--- BEGIN ---
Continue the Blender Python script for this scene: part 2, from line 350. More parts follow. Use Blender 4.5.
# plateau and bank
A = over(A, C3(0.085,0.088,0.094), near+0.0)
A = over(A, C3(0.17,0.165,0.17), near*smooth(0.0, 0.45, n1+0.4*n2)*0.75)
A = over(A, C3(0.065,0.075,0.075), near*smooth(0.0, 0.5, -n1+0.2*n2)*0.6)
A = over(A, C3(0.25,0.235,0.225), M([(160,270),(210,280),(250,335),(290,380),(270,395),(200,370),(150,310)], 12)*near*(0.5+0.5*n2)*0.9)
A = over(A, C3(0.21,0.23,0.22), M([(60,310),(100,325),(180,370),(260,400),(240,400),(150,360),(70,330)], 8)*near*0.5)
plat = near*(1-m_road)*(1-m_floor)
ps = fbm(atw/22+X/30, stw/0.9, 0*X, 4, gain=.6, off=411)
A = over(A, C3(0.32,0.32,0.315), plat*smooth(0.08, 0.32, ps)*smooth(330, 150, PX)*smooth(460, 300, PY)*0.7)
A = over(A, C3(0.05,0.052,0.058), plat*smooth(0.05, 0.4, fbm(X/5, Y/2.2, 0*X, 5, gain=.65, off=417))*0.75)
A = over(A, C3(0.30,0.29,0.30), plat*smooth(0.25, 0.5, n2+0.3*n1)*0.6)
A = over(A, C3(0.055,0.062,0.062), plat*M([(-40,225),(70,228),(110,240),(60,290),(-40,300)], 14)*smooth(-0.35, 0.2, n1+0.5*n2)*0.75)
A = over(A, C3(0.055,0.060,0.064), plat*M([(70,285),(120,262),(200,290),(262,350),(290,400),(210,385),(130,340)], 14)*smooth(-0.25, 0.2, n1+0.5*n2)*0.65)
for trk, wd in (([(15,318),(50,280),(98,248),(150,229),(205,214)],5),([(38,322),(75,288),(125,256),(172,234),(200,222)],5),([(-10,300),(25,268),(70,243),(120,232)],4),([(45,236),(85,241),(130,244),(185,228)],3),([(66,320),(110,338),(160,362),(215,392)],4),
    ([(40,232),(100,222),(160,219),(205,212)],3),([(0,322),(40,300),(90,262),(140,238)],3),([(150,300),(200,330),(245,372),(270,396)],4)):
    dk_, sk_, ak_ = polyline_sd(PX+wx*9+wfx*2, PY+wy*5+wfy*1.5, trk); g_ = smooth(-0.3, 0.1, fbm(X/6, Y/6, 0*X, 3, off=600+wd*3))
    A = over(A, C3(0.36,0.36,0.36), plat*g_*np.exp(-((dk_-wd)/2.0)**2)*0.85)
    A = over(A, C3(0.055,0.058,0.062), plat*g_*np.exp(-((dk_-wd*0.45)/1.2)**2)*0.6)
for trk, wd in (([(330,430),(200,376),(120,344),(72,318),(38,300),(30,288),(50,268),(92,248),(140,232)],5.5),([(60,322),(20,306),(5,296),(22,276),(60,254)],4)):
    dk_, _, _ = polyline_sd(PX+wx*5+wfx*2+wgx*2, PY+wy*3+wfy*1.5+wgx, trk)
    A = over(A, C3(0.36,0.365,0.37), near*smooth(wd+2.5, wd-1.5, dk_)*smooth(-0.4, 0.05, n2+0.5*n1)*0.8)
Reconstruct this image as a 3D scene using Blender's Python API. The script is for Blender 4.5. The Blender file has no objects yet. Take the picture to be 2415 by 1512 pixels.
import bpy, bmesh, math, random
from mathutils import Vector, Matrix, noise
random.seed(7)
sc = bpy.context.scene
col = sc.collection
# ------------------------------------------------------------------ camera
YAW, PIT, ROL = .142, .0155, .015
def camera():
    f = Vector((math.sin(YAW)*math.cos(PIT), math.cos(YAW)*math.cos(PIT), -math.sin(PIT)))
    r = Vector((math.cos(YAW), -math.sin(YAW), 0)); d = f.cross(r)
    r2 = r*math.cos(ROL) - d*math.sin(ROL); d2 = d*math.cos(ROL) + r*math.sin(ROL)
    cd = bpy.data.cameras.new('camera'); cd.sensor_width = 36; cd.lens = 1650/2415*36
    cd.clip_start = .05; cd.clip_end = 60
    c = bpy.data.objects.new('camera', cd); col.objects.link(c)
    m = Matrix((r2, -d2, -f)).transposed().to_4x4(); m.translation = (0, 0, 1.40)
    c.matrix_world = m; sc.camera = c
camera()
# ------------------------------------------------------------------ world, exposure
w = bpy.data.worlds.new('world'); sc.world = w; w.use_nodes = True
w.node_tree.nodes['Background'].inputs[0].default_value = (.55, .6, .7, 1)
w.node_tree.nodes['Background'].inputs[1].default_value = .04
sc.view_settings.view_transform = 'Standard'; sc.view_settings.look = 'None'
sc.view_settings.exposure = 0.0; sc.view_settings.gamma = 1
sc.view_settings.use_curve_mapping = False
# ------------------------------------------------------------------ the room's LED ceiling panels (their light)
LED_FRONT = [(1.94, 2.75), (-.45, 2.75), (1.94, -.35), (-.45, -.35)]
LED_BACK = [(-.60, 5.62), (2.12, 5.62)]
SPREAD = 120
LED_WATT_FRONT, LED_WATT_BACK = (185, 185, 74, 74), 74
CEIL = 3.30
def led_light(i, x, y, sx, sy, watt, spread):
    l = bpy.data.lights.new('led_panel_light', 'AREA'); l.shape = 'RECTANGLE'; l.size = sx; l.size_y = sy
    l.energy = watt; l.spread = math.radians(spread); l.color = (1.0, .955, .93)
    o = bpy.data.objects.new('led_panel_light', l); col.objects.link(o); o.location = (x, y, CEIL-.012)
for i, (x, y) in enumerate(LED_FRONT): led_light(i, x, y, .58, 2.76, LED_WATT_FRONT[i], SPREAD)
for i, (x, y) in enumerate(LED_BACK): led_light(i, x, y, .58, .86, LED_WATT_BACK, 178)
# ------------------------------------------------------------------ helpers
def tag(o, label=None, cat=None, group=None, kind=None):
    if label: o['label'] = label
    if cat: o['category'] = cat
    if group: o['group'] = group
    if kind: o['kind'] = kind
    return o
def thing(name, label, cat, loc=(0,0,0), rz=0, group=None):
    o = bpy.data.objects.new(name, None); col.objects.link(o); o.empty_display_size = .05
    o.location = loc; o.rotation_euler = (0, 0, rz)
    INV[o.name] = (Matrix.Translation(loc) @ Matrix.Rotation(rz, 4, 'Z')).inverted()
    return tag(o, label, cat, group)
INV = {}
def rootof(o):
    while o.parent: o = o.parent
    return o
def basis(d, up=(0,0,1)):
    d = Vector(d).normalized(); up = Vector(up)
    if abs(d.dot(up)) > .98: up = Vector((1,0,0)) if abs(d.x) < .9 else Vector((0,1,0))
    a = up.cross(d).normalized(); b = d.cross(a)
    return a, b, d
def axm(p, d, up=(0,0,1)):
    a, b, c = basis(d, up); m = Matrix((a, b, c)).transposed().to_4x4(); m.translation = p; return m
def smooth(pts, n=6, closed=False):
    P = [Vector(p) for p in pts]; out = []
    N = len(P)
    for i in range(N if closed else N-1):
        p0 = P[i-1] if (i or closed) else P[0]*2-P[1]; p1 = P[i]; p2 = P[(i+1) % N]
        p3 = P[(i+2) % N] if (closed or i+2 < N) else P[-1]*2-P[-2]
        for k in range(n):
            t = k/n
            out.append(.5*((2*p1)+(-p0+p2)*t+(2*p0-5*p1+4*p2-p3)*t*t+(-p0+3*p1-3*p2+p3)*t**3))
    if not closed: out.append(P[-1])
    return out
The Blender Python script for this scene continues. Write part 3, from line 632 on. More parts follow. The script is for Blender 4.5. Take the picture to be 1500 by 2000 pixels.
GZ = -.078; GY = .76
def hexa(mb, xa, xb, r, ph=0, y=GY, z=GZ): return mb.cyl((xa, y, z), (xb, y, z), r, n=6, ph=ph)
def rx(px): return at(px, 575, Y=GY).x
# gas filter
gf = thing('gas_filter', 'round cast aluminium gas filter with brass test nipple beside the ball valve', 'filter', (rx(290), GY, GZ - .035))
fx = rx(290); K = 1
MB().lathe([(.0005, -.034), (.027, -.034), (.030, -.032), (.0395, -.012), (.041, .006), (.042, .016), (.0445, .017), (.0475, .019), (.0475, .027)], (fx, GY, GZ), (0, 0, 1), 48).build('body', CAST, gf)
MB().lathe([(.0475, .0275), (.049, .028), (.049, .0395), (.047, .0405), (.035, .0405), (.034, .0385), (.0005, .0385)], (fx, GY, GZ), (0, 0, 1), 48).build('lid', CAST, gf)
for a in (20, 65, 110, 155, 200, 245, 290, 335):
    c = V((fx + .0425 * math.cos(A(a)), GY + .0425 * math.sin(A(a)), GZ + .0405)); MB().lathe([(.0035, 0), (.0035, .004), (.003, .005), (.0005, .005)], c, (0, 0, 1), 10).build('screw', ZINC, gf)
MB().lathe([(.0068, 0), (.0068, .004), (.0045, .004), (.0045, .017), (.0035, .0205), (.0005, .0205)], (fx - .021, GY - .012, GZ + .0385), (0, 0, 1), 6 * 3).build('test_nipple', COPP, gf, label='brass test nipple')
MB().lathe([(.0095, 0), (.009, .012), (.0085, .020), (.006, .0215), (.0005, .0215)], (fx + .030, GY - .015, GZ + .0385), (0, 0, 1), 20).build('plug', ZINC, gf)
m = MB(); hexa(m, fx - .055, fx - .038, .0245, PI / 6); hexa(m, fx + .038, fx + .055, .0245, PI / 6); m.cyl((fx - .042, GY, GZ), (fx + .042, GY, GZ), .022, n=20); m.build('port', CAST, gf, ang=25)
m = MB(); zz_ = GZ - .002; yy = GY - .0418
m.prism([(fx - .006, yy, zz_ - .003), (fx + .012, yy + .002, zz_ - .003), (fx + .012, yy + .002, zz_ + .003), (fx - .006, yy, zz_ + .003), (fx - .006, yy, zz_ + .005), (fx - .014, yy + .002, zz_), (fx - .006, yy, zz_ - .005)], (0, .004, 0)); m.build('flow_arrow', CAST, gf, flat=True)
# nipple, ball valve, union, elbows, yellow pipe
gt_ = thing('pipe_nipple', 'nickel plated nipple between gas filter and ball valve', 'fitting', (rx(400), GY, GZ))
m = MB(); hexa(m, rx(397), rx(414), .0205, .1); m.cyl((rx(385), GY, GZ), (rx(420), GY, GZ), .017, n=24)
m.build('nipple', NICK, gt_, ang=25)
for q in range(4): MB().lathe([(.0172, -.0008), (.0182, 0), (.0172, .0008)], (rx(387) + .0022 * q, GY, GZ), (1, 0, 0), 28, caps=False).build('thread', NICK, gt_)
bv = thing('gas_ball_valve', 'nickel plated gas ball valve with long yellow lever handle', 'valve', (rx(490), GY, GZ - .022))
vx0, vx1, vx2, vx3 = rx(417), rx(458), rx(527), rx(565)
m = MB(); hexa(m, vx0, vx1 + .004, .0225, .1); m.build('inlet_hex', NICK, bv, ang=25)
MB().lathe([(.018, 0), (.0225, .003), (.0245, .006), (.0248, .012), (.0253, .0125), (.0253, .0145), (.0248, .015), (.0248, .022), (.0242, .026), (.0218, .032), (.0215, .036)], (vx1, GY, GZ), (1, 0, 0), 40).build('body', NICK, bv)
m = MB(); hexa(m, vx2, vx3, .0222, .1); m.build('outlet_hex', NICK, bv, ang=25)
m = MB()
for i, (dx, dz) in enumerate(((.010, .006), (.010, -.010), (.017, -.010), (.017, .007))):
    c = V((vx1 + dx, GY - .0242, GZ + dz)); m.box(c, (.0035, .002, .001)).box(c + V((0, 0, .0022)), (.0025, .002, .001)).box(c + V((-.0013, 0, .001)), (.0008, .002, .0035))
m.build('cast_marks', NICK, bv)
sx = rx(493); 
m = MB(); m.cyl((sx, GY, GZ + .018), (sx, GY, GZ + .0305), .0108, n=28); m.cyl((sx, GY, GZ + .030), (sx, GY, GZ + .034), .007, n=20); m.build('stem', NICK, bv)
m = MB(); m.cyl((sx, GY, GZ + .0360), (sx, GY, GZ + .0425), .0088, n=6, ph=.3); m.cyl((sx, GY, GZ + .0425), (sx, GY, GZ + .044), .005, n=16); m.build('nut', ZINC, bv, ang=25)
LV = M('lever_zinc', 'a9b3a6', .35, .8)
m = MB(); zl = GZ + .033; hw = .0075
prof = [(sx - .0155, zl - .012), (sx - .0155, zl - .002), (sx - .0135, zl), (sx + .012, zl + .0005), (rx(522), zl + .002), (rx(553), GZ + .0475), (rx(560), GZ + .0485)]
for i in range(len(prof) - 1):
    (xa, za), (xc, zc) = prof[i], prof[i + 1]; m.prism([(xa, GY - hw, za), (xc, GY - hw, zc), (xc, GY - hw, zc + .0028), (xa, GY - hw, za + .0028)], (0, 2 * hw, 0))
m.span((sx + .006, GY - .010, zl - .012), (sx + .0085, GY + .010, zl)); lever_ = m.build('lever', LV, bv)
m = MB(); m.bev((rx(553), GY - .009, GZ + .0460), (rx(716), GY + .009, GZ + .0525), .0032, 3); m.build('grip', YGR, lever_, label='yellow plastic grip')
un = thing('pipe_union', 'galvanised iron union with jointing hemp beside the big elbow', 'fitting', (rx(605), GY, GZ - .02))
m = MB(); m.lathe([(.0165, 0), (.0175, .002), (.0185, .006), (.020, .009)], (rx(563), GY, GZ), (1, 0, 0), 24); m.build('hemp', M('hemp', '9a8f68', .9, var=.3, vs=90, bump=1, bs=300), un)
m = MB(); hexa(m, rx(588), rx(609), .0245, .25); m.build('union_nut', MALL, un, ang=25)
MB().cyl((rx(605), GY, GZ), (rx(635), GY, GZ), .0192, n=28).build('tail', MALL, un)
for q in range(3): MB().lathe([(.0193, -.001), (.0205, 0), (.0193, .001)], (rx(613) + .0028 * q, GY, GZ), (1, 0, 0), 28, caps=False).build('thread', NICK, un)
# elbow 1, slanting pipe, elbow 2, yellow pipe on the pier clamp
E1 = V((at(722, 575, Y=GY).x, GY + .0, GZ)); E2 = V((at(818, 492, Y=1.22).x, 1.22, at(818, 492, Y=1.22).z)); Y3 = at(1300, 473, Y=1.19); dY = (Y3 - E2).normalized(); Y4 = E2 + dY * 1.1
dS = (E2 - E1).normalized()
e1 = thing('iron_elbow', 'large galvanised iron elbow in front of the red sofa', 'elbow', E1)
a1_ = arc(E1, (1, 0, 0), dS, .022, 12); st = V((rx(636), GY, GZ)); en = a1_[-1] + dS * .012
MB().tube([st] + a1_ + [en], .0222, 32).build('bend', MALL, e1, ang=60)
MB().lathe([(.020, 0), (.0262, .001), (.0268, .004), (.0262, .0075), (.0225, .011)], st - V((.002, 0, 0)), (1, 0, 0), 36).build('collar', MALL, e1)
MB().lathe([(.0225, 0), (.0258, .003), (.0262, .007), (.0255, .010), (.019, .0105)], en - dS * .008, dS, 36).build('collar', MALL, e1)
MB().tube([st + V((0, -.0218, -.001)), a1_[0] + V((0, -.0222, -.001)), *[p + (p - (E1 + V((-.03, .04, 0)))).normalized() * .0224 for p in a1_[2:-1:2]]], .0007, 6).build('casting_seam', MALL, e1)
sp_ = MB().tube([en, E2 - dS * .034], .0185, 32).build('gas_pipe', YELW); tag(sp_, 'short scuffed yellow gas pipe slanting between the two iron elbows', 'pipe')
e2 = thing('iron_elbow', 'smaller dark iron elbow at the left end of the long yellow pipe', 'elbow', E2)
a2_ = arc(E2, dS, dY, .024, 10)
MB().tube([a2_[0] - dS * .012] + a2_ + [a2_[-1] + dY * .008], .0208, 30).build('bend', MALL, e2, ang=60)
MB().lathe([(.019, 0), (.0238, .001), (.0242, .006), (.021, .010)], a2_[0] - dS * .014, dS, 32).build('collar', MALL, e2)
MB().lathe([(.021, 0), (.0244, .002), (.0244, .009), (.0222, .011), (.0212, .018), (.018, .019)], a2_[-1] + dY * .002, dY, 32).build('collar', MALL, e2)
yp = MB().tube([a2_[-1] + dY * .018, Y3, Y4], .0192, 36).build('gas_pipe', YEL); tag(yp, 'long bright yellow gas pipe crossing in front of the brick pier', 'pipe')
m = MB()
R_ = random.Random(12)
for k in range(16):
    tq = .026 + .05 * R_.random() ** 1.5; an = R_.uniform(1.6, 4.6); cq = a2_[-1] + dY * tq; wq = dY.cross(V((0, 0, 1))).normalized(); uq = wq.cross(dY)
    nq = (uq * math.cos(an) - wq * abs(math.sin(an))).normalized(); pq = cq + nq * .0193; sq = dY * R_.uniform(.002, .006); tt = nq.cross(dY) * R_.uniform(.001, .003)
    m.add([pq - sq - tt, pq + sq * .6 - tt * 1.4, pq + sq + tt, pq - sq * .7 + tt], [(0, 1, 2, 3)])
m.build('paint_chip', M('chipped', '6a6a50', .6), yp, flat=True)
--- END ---
### What to produce
What is the number of lines that hold the string "pixels"? Give it alone.

### Response below
2